Let’s now move as far away from homophobia as possible. Eurovision. It seems everything in Serbia has to be a reality show. Maybe that’s how we could choose the next president. Anyway, in true Diaspora spirit, we’ve been watching some RTS over the internet. Every Monday we join our compatriots in suspense over who will host the Eurovision song contest next May in Belgrade.
So far the candidates are just embarrassing themselves, next May they will be embarrassing the country. The actors and actresses are the worst. Is it possible to be natural and spontaneous if you’re a Serbian actor? Among the women at least we have the fabulous Bebi Dol and the surprisingly likable Miss Canada. The men should better not be mentioned, at this point. I just hope that in one of the episodes they will take the lot to a stylist to cut those hairs and pluck those eyebrows.
Speaking of embarrassments at next year’s contest, there’s already a petition online to change the design of that awful set. The logo, at least in some of its many variations, can be digestible. All this said, I hope I’ll be able to attend and watch all of this embarrassment live in Belgrade Arena.
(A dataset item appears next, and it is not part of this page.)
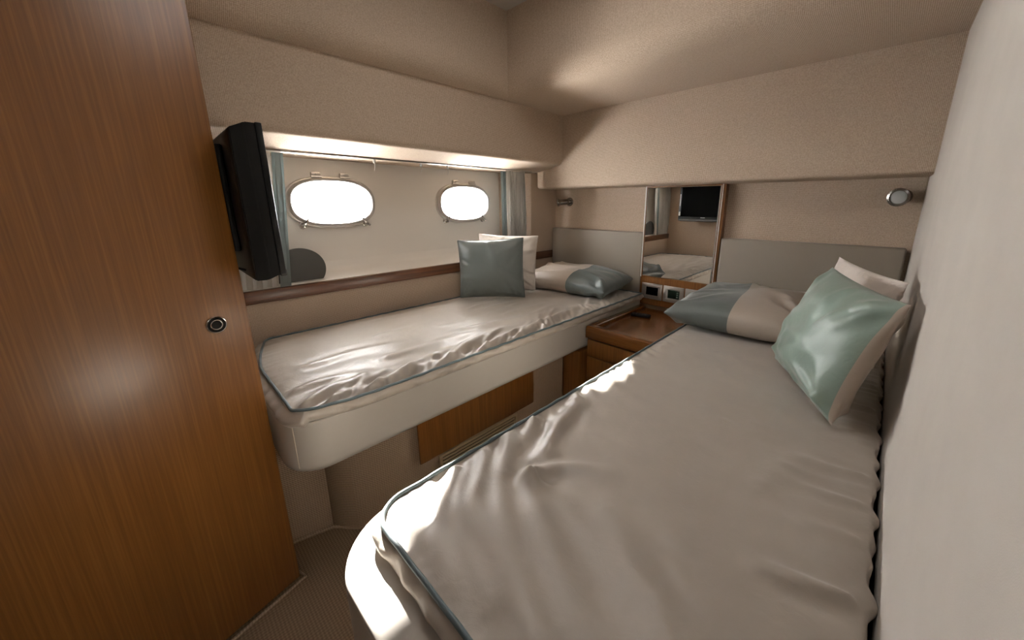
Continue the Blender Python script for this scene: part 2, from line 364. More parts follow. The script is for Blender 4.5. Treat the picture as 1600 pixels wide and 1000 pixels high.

Getting back to homophobia now, I hope the rumors are true of a pride parade during Eurovision. It would be a pity to waste the opportunity. Hopefully, all the media attention could actually help avoid bloodshed. If, under pressure, the government is willing to pay good money for the arrest of someone they like, maybe they’re finally ready to protect someone they very much dislike. A shabby stage and a pair of morons doing bad impersonations will not be as damaging to the country’s reputation as someone beating up some rainbow-flag-waving Swedes or Germans on Republic Square.